"Have you the courage of Lenin?", asks Przedwiośnie's hero Cezary Baryka in one of the key scenes in the book by Stefan Żeromski, recently adapted for the screen by director Filip Bajon. The question about Lenin's bravery also appears in the film, but somehow it just does not seem that it ever occurred to Bajon to address it to himself.
Maybe the times when Przedwiośnie—a film which examines the meaning of revolution and political change—could well illustrate Poland's conditions at the onset of great changes are already over? For Andrzej Wajda, for example, it should have been made immediately after Round Table in 1989, when the feeling of novelty filled the air. Now, when everything has calmed down and people are more concerned with their daily routines than with pondering the revolution, Przedwiośnie's timing seems inappropriate. What is it, then?

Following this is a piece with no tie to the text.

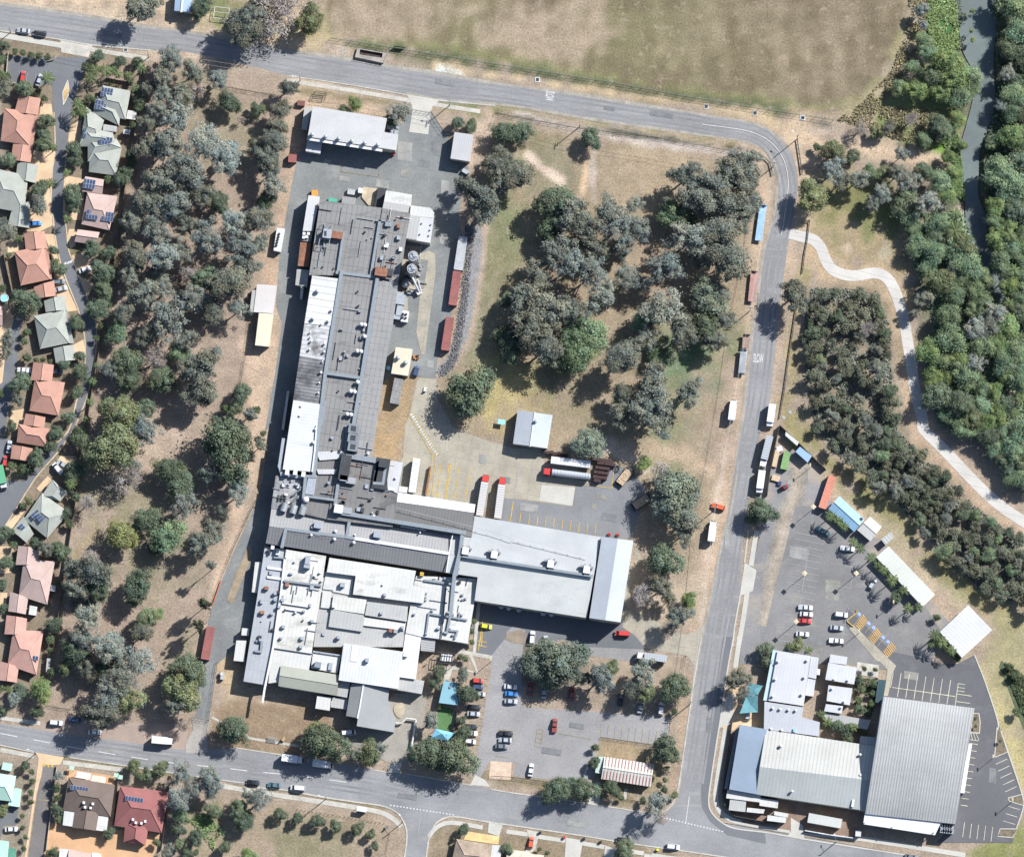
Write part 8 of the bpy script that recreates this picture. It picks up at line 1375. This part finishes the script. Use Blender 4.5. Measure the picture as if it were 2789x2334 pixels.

Basically it is what a good director (and Bajon is certainly one) should have made it: a story of young man's fascination with new ideas and how it is confronted with the way those ideas are implemented. Such a pattern is repeated twice. First young Baryka enthusiastically talks to his mother about the coming Bolshevik revolution and what it would mean to working class. His enthusiasm, however, is dented a little after he finds that revolution kills his mother and transforms his jolly friends—each of them of a different nationality—into enemies. "Now we're going to take care of you," says an Azerbaijani to his-not for long time to come, though-Armenian friend who doubts: "Well, I wonder how you're going to do it." "We'll find a way," goes the answer.
Times of unrest wake up ghosts of nationalism that easily give way to bloodbaths. By the way, it is one of the major flaws in the film that the October Revolution and the chaos that ensued (perfect themes to make the film very much compelling) cannot impress viewers. Perhaps it is a question of financing; with scarce resources, a few well-written symbolic scenes would do the job, though, but they are neither realistic nor symbolic.
Going back to the main theme of Przedwiośnie, Baryka's second disillusionment comes when he returns to newly reborn Poland of 1918. Saved from Baku's bloody turmoil by a Polish document, he enters the country of his parents as a total stranger: he has never seen Poland before. More, for him Poland was an abstract idea that his parents only dreamed of-that was all they could do in distant Baku and that was all many Poles could do in their homes, partitioned between three powers more than a century before. "Glass houses", cheap, clean and ubiquitous are what his father tells him to expect in homeland. Nothing of it, though as first thing he sees are children playing in mud in an impoverished and dirty village.
It is important that those disillusionments are never complete and they intertwine in the end. Bolshevik inclinations surface again on seeing how idle his new aristocratic friends are and how much their lives differ from those of the peasants they exploit. Warm patriotic feelings show up at a Communist Party meeting in Warsaw. "Your propaganda is all wrong!", says Baryka. "You claim that working class is weak and poor; that is devoid of culture. So how can you say that this same working class could be the factor that will lead the changes in our society?! Maybe it is the new Poland that will allow for those changes?"
On the other hand, Baryka's ideological dilemmas involve one powerful feature: he is quibbling over them. He has this revolutionary penchant, which never goes away as a result of his disillusionments, but he also cannot convince himself to acting with full compassion. "I have this inner voice that tells me what not to do, but I don't have one that tells what to do," he says. Even in love he finds only disappointment: while vacationing at his friend's aristocratic house three women fell for him and he leaves two of them inconsolable, seemingly finding true affection with the third, Laura. Only seemingly, though.
The film's finale fits well into Baryka's fate. His youth barely finished and his adult life not shaped at all, subject to great ideas of his times: communism and affection for newly independent Poland, he asks Szymon Gajowiec about Lenin's courage. Gajowiec is a high-ranked official from the government, who works hard to give Poland a shape outlined by his spiritual predecessors in the 19th century. Views of Baryka and Gajowiec clash: the former is an idealist who have not found his way yet, but who knows changes should be thorough and fast; the latter goes for organic work, aware of all the limitations politics pose. "Have you the courage of Lenin to destroy what's old and start the new?" Gajowiec's answer is shunned as old-fashioned romanticism bearing no propositions so as to how the new Poland should be like. Baryka knows it needs some great, new idea-yet he has not found out what it is. He joins workers' manifestation only to be hit by a police bullet.
Now, does Przedwiośnie fit into the Poland of 2001? Perhaps today the likes of Gajowiec are better seen as factors pushing the country ahead. On the other hand, could it be that the revolutionary 1989 did not quite produce this great idea for Poland and now the atmosphere for it has waned among the chores of new capitalism? The film lacks the courage of strong presentation of this dilemma, whatever the answer may be.